# DATA SUPPLIED start

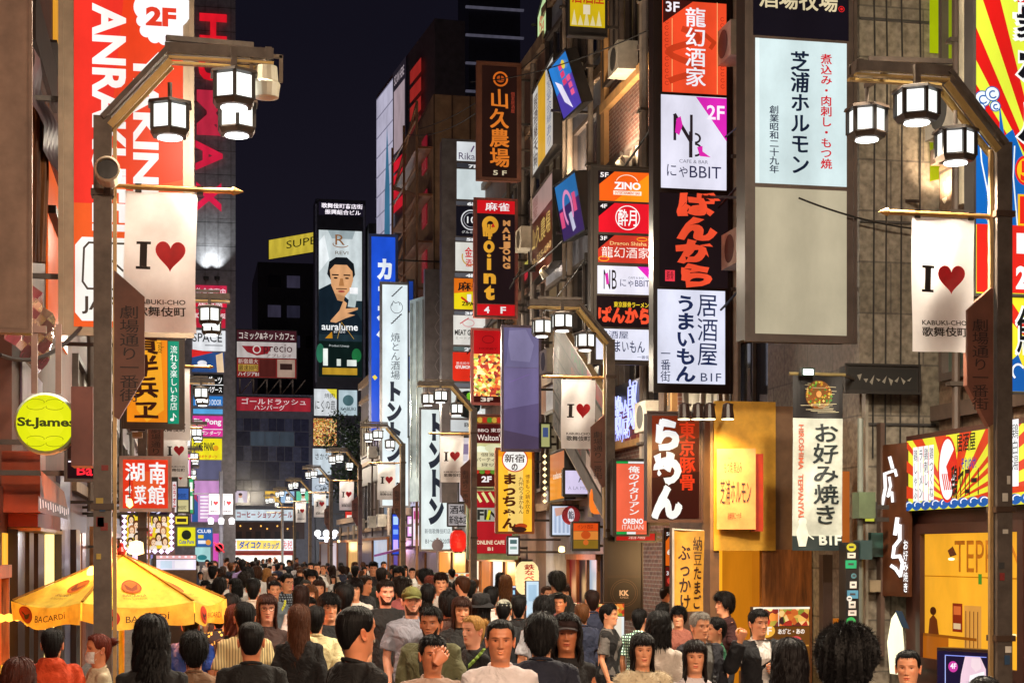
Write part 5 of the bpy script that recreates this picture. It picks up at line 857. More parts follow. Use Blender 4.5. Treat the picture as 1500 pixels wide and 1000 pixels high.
# dragons done; hanging lanterns at street level
def plan(px, py, Y, rx, h, key, label, text=None, tc='C02018'):
    c = at(px, py, Y); th = empty('paper_lantern', c, label, 'lantern'); m = MB(); prof = [(rx * .45, h * .5)]
    n = 14
    for i in range(n + 1):
        z = h * (.46 - .92 * i / n); prof.append((rx * (1 - abs(z / (h * .5)) ** 4 * .5) * (1 + .012 * (-1) ** i), z))
    prof.append((rx * .45, -h * .5)); m.lathe(prof, c, key, 20); m.build('shade', th, c, smooth=False)
    m = MB(); m.lathe([(rx * .5, h * .5), (rx * .5, h * .56)], c, 'd:1A1210:.5', 14); m.lathe([(rx * .5, -h * .56), (rx * .5, -h * .5)], c, 'd:1A1210:.5', 14); m.tube([c + Vector((0, 0, h * .56)), c + Vector((0, 0, h * .95))], .012, 'd:1A1210:.5'); m.build('ring', th, c)
    if text:
        m = MB(); w = .45 * rx; F = Frame((0, 0, 1, 1), c + Vector((-w * .9, -rx * 1.0, h * .4)), Vector((w * 2, 0, 0)), Vector((0, 0, -h * .8)))
        class CF:
            rect = (0, 0, 1, 1)
            def P(s, x, y, d=0): a = (x - .5) * 2 * w / rx; return Vector((c.x + (rx + .01) * math.sin(a), c.y - (rx + .01) * math.cos(a), c.z + h * (.42 - .84 * y)))
        draw(m, CF(), [v(text, 0, 0, 1, 1, 'd:' + tc + ':.5', .045)]); m.build('lettering', th, c)
    ld = bpy.data.lights.new('lantern_or_fill_light', 'POINT'); ld.energy = 25; ld.color = (1, .6, .25); ld.shadow_soft_size = rx; lo = bpy.data.objects.new('lantern_or_fill_light', ld); COL.objects.link(lo); lo.parent = th; lo.location = (0, -rx * 1.6, -h * .3)
plan(772, 846, 36.5, .27, .75, 'e:FFE0A0:1.05', 'large glowing cream paper lantern with red characters', '鉄なべ餃子')
plan(671, 792, 46.5, .24, .62, 'e:E0281C:1.0', 'bright red paper lantern under the grey signboard')

# small floodlights on the right-hand facades
for px, py, Y, lb in ((1386, 288, 18.35, 'small cream floodlight on an elbow arm on the white drainpipe column'), (792, 396, 36.2, 'floodlight on a short arm above the gold brush wall sign'), (846, 292, 34, 'floodlight beside the lower leaning screen'), (905, 236, 29.5, 'floodlight on the gold cornice of the brick block')):
    q = at(px, py, Y); th = empty('floodlight', q, lb, 'floodlight', 'floodlights on the right-hand facades'); m = MB(); m.tube([q, q + Vector((.12, 0, -.16))], [.06, .085], 'd:D0C8B0:.4', 12); m.tube([q, q + Vector((.1, .1, .12)), q + Vector((.6, .1, .1))], .02, 'd:8A8070:.4'); m.build('body', th, q)
    sp = bpy.data.lights.new('flood', 'SPOT'); sp.energy = 150 if px > 1300 else 420; sp.color = (1, .74, .5); sp.spot_size = R(130); sp.spot_blend = .8; sp.shadow_soft_size = .08; so = bpy.data.objects.new('flood_beam', sp); COL.objects.link(so); so.parent = th; so.location = (-.25, -.1, 0); so.rotation_euler = Vector((.55, .1, .9)).to_track_quat('-Z', 'Y').to_euler()
# ---------------------------------------------------------------- projecting signs, left-hand side
F = fy((-60, -60, 42, 482), 12); sign('large blank beige signboard seen from behind at the left edge', F, [((-60, -60, 41, 480), 'd:B89C88:.5', [])], .5, k='d', case='d:A88C7A:.45', depth_=.3, arms=-2.2)
F = fy((93, -200, 277, 486), 17); fr = 'E8402A'
sign('big orange-red grill restaurant sign with white sideways capitals', F, [((108, -196, 268, 480), 'E8401C', [p('E85A24', (108, 300), (268, 260), (268, 480), (108, 480)), p('E83226', (108, -196), (200, -196), (150, 300), (108, 300)),
    t('YAKINIKU', 194, 74, 232, 375, 'FFF4F0', .035, 1), t('ANRAKUTEI', 134, 8, 184, 340, 'FFF4F0', .035, 1), [e(x, y, q, q, 'FAF4F8') for x, y, q in ((215, 10, 20), (208, 30, 9), (214, 44, 10), (226, 52, 10), (240, 55, 9), (254, 48, 12), (250, 10, 30), (235, 25, 26))], r(240, -30, 268, 52, 'FAF4F8'), t('2F', 213, 9, 258, 37, 'D83A24', .05),
    p('FAF4EC', (110, 362), (120, 350), (268, 350), (268, 470), (120, 472), (110, 460)), [l(q, 3, '4A3A30') for q in ([(262, 358), (130, 358), (123, 366), (121, 415), (128, 425), (262, 425)], [(150, 385), (143, 378), (143, 372), (149, 370), (155, 376), (180, 398)])], t('JAPAN', 120, 436, 215, 462, '4A3A30', .02)])], .93, case='d:7A6A58:.35:.4', depth_=.4, arms=-1.75, lip=.05)
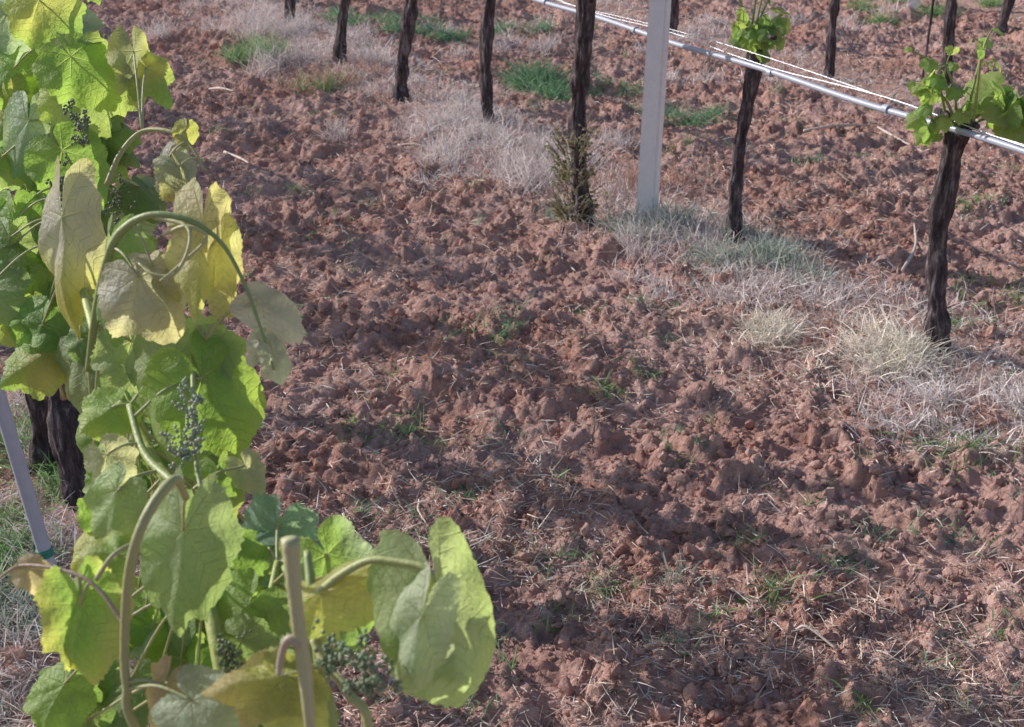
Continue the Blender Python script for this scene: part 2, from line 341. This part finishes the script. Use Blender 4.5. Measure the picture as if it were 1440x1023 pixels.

# DATA SUPPLIED end

## GOAL
Each record above should be copied character for character, with pictures dropped.

## REPLY TO THE EXERCISE
Write part 5 of the bpy script that recreates this picture. It picks up at line 857. More parts follow. Use Blender 4.5. Treat the picture as 1500 pixels wide and 1000 pixels high.
# dragons done; hanging lanterns at street level
def plan(px, py, Y, rx, h, key, label, text=None, tc='C02018'):
    c = at(px, py, Y); th = empty('paper_lantern', c, label, 'lantern'); m = MB(); prof = [(rx * .45, h * .5)]
    n = 14
    for i in range(n + 1):
        z = h * (.46 - .92 * i / n); prof.append((rx * (1 - abs(z / (h * .5)) ** 4 * .5) * (1 + .012 * (-1) ** i), z))
    prof.append((rx * .45, -h * .5)); m.lathe(prof, c, key, 20); m.build('shade', th, c, smooth=False)
    m = MB(); m.lathe([(rx * .5, h * .5), (rx * .5, h * .56)], c, 'd:1A1210:.5', 14); m.lathe([(rx * .5, -h * .56), (rx * .5, -h * .5)], c, 'd:1A1210:.5', 14); m.tube([c + Vector((0, 0, h * .56)), c + Vector((0, 0, h * .95))], .012, 'd:1A1210:.5'); m.build('ring', th, c)
    if text:
        m = MB(); w = .45 * rx; F = Frame((0, 0, 1, 1), c + Vector((-w * .9, -rx * 1.0, h * .4)), Vector((w * 2, 0, 0)), Vector((0, 0, -h * .8)))
        class CF:
            rect = (0, 0, 1, 1)
            def P(s, x, y, d=0): a = (x - .5) * 2 * w / rx; return Vector((c.x + (rx + .01) * math.sin(a), c.y - (rx + .01) * math.cos(a), c.z + h * (.42 - .84 * y)))
        draw(m, CF(), [v(text, 0, 0, 1, 1, 'd:' + tc + ':.5', .045)]); m.build('lettering', th, c)
    ld = bpy.data.lights.new('lantern_or_fill_light', 'POINT'); ld.energy = 25; ld.color = (1, .6, .25); ld.shadow_soft_size = rx; lo = bpy.data.objects.new('lantern_or_fill_light', ld); COL.objects.link(lo); lo.parent = th; lo.location = (0, -rx * 1.6, -h * .3)
plan(772, 846, 36.5, .27, .75, 'e:FFE0A0:1.05', 'large glowing cream paper lantern with red characters', '鉄なべ餃子')
plan(671, 792, 46.5, .24, .62, 'e:E0281C:1.0', 'bright red paper lantern under the grey signboard')

# small floodlights on the right-hand facades
for px, py, Y, lb in ((1386, 288, 18.35, 'small cream floodlight on an elbow arm on the white drainpipe column'), (792, 396, 36.2, 'floodlight on a short arm above the gold brush wall sign'), (846, 292, 34, 'floodlight beside the lower leaning screen'), (905, 236, 29.5, 'floodlight on the gold cornice of the brick block')):
    q = at(px, py, Y); th = empty('floodlight', q, lb, 'floodlight', 'floodlights on the right-hand facades'); m = MB(); m.tube([q, q + Vector((.12, 0, -.16))], [.06, .085], 'd:D0C8B0:.4', 12); m.tube([q, q + Vector((.1, .1, .12)), q + Vector((.6, .1, .1))], .02, 'd:8A8070:.4'); m.build('body', th, q)
    sp = bpy.data.lights.new('flood', 'SPOT'); sp.energy = 150 if px > 1300 else 420; sp.color = (1, .74, .5); sp.spot_size = R(130); sp.spot_blend = .8; sp.shadow_soft_size = .08; so = bpy.data.objects.new('flood_beam', sp); COL.objects.link(so); so.parent = th; so.location = (-.25, -.1, 0); so.rotation_euler = Vector((.55, .1, .9)).to_track_quat('-Z', 'Y').to_euler()
# ---------------------------------------------------------------- projecting signs, left-hand side
F = fy((-60, -60, 42, 482), 12); sign('large blank beige signboard seen from behind at the left edge', F, [((-60, -60, 41, 480), 'd:B89C88:.5', [])], .5, k='d', case='d:A88C7A:.45', depth_=.3, arms=-2.2)
F = fy((93, -200, 277, 486), 17); fr = 'E8402A'
sign('big orange-red grill restaurant sign with white sideways capitals', F, [((108, -196, 268, 480), 'E8401C', [p('E85A24', (108, 300), (268, 260), (268, 480), (108, 480)), p('E83226', (108, -196), (200, -196), (150, 300), (108, 300)),
    t('YAKINIKU', 194, 74, 232, 375, 'FFF4F0', .035, 1), t('ANRAKUTEI', 134, 8, 184, 340, 'FFF4F0', .035, 1), [e(x, y, q, q, 'FAF4F8') for x, y, q in ((215, 10, 20), (208, 30, 9), (214, 44, 10), (226, 52, 10), (240, 55, 9), (254, 48, 12), (250, 10, 30), (235, 25, 26))], r(240, -30, 268, 52, 'FAF4F8'), t('2F', 213, 9, 258, 37, 'D83A24', .05),
    p('FAF4EC', (110, 362), (120, 350), (268, 350), (268, 470), (120, 472), (110, 460)), [l(q, 3, '4A3A30') for q in ([(262, 358), (130, 358), (123, 366), (121, 415), (128, 425), (262, 425)], [(150, 385), (143, 378), (143, 372), (149, 370), (155, 376), (180, 398)])], t('JAPAN', 120, 436, 215, 462, '4A3A30', .02)])], .93, case='d:7A6A58:.35:.4', depth_=.4, arms=-1.75, lip=.05)
Continue the Blender Python script for this scene: part 2, from line 341. This part finishes the script. Use Blender 4.5. Measure the picture as if it were 1440x1023 pixels.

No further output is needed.